Nel mondo reale, descritto da Corti, gli uomini che amano comunicano a distanza misteriosamente, aiutati in ciò dallo Spirito Santo e dai loro Angeli Custodi, che nella narrativa cortiana rivestono un ruolo estremamente discreto e potente e personale, celeste, come gli occhi dello scrittore di Besana Brianza e il cielo delle grandi pianure europee scenario di guerra: gli angeli si annunciano sulla soglia della vita con un fruscio di ali e, dopo la morte, fanno vedere il proprio volto, come nel Purgatorio dantesco. Qui però andrebbe aperto un altro discorso, attinente alla morte di un altro personaggio del romanzo, il tenente Manno, il 7 dicembre del 1943 presso Montecassino, oppure relativo al finale del libro e all’aura azzurra dell’ultima pagina decisiva. Ma lo faremo in un altro momento.
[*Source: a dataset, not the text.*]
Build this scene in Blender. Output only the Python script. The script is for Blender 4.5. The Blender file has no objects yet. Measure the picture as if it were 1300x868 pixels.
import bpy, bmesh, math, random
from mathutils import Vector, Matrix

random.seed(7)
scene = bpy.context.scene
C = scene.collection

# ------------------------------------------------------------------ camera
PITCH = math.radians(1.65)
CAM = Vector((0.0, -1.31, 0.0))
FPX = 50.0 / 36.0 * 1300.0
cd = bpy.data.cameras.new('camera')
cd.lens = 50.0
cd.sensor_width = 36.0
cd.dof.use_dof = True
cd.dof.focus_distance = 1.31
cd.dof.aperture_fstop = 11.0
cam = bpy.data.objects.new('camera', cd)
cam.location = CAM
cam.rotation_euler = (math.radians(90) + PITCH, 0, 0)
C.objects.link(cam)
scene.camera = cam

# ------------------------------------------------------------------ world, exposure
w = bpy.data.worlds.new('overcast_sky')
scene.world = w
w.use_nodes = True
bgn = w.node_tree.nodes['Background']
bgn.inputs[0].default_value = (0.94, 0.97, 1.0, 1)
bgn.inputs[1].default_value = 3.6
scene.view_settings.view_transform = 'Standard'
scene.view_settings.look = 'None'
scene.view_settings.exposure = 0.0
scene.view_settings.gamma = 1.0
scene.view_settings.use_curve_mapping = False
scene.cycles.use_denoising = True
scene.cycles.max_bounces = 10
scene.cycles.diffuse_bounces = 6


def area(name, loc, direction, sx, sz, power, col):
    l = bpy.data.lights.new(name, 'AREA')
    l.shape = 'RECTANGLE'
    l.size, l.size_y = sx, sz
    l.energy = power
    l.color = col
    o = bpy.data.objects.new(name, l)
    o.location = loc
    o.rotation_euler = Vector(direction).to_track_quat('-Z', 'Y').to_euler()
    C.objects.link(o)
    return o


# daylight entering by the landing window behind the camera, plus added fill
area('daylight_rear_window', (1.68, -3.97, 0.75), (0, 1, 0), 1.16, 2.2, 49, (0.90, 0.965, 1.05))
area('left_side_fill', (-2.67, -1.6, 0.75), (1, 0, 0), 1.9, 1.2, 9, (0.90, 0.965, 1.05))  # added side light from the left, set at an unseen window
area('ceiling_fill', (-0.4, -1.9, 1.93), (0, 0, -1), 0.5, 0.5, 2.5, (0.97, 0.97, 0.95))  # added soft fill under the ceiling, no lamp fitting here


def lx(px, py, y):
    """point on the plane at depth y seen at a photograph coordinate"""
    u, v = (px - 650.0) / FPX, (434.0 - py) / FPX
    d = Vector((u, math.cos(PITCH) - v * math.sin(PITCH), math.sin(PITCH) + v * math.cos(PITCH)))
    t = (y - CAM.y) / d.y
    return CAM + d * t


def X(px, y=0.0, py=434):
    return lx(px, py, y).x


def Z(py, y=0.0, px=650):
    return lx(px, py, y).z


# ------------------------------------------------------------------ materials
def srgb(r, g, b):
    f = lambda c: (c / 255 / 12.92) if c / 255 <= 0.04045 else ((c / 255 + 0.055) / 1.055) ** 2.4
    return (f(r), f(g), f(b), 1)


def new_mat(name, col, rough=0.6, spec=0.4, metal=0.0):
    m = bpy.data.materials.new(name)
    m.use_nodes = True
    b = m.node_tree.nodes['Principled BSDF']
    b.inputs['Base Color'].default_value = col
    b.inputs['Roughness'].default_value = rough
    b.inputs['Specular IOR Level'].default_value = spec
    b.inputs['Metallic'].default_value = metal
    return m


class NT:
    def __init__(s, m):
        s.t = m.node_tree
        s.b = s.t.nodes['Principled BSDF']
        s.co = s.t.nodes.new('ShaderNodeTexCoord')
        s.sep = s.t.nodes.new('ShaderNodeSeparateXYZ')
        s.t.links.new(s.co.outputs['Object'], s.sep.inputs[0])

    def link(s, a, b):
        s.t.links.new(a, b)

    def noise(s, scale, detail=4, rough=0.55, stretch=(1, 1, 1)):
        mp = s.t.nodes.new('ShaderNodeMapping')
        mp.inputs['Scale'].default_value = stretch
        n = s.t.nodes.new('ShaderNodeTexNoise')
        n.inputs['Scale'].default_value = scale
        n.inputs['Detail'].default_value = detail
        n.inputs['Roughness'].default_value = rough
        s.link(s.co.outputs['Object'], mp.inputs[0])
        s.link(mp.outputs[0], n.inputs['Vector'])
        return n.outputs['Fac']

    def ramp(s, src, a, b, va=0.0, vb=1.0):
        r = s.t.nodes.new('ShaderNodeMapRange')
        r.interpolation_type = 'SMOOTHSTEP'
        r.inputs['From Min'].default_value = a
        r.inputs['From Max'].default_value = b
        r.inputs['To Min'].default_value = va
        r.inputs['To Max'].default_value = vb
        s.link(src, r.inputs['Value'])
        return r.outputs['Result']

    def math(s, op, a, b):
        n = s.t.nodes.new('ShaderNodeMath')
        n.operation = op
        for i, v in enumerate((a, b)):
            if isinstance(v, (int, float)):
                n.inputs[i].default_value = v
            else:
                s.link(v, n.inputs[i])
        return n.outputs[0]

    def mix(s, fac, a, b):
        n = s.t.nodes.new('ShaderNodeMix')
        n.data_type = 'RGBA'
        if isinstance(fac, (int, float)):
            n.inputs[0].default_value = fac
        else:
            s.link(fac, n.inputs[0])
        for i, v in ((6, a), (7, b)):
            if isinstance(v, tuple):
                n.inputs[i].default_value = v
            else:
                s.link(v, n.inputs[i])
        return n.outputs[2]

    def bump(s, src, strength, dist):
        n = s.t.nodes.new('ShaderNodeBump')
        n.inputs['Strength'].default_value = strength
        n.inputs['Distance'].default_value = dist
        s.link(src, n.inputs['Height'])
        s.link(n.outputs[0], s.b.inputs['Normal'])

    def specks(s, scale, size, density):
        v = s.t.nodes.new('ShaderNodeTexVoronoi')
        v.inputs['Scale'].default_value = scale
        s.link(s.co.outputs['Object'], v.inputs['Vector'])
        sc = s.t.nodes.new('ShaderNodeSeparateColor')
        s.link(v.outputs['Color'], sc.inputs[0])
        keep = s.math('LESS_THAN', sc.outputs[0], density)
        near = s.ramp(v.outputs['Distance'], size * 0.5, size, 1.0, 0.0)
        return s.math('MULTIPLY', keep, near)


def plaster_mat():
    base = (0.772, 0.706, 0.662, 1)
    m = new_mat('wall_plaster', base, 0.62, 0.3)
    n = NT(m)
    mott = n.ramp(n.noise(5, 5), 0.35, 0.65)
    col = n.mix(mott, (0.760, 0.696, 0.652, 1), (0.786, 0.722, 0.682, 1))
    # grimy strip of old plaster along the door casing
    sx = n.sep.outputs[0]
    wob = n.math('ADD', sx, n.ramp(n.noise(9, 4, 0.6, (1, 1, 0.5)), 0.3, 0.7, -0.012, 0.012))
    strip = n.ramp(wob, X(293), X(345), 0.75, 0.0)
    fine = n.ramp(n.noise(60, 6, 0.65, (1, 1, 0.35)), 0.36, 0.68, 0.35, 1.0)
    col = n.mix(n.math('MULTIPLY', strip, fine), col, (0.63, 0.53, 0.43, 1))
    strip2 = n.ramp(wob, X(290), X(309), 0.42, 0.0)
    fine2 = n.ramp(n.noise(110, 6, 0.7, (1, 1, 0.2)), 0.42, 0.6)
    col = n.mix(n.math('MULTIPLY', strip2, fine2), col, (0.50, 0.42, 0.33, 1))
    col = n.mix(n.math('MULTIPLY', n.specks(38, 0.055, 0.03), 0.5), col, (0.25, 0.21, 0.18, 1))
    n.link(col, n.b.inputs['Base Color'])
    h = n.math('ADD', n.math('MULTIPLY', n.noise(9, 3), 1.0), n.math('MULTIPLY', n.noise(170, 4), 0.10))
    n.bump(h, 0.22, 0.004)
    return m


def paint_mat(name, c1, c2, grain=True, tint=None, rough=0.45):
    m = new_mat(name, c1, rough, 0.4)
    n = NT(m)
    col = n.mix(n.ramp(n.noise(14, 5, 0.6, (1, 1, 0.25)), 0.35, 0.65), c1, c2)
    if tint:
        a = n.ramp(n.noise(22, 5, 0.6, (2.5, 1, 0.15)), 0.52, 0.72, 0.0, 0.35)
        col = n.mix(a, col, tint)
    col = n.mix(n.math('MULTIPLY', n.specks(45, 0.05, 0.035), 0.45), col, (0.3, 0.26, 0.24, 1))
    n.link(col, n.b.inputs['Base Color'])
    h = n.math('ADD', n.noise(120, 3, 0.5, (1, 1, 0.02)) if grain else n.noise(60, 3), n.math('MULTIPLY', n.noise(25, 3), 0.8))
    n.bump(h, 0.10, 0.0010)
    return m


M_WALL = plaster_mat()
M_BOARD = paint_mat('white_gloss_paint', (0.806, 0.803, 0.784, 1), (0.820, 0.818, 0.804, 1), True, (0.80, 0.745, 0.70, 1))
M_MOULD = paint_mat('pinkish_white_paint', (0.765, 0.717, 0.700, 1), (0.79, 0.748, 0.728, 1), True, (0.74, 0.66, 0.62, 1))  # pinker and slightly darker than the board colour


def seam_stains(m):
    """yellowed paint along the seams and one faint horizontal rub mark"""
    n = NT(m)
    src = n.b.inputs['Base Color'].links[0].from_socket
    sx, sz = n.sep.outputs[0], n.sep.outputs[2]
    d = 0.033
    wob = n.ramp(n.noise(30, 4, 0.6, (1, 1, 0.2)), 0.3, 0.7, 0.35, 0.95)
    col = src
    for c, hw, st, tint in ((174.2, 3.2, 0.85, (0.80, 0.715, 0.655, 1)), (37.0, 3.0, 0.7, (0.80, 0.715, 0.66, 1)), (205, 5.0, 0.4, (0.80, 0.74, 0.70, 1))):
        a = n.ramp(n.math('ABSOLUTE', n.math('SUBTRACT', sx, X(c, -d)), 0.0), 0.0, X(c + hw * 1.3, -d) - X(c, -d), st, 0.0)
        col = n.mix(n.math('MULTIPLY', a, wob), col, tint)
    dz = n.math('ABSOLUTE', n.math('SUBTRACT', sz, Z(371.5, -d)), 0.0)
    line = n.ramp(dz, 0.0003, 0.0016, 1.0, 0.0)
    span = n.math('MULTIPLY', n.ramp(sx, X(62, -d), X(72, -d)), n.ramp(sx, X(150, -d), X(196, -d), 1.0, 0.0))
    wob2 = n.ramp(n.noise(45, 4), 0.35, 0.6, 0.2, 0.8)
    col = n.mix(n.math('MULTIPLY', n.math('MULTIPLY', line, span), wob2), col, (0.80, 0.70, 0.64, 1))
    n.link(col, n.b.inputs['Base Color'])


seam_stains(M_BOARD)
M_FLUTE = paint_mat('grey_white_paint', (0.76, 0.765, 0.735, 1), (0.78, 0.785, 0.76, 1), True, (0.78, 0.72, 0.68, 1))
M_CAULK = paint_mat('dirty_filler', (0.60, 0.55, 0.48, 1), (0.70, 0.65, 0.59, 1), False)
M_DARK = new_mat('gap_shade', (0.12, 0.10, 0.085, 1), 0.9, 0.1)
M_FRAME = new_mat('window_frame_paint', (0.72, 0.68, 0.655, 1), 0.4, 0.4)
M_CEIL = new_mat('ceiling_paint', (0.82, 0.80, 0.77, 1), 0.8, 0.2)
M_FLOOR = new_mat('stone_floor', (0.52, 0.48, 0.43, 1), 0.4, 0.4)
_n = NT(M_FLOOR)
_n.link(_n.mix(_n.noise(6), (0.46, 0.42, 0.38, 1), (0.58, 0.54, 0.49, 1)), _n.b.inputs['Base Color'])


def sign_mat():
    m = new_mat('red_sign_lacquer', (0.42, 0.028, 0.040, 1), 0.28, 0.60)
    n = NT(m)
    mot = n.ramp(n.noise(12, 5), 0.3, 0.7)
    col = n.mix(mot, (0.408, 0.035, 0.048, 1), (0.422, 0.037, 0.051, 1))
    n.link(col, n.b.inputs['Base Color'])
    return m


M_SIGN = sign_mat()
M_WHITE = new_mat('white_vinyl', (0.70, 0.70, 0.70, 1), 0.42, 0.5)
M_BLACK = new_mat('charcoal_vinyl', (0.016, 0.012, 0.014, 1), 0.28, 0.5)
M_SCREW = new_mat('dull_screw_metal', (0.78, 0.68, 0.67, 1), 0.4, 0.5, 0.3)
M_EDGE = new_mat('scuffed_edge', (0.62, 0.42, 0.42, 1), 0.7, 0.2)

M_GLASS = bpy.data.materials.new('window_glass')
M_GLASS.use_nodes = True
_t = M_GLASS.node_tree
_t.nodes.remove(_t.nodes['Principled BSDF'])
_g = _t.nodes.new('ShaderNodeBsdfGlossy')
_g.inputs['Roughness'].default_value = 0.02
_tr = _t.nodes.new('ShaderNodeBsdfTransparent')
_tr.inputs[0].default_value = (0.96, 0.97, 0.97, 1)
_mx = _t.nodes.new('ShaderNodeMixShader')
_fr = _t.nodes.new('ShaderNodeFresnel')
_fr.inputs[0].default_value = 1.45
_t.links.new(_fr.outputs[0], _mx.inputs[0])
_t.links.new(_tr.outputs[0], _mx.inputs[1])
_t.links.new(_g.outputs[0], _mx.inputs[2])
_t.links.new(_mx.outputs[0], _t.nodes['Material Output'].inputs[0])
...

Resta solo da dire che ne Il cavallo rosso la morte non è un “fatto” bensì un “atto”: è un istante limpido, brevissimo, alla fine di sequenze livide e tremende ma che tuttavia si fermano lì, non possono andare oltre. Quel passaggio è anche una porta aperta, fuori dalla quale rimangono l’autore e i lettori, ma che dà l’impressione di condurre da qualche parte; in Italia, nessuno nel Novecento ha mai scritto così: in Russia ci sono stati i grandi artisti vittime della repressione comunista (ai già citati Solženicyn e Grossman aggiungiamo Pavel A. Florenskij e Varlam Šalamov), nell’area anglosassone c’è stato J.R.R. Tolkien, autore di un romanzo analogo a quelli di cui si tratta e anch’esso vittima della repressione (della Critica letteraria, stavolta).

Del libro di Eugenio Corti difficilmente si farà un film: ed è meglio così. Forse è impossibile, come per la Divina Commedia, perché l’immaginazione spirituale è fatta di istanti limpidi adatti solo all’animo del lettore, non alla pellicola di una cinepresa.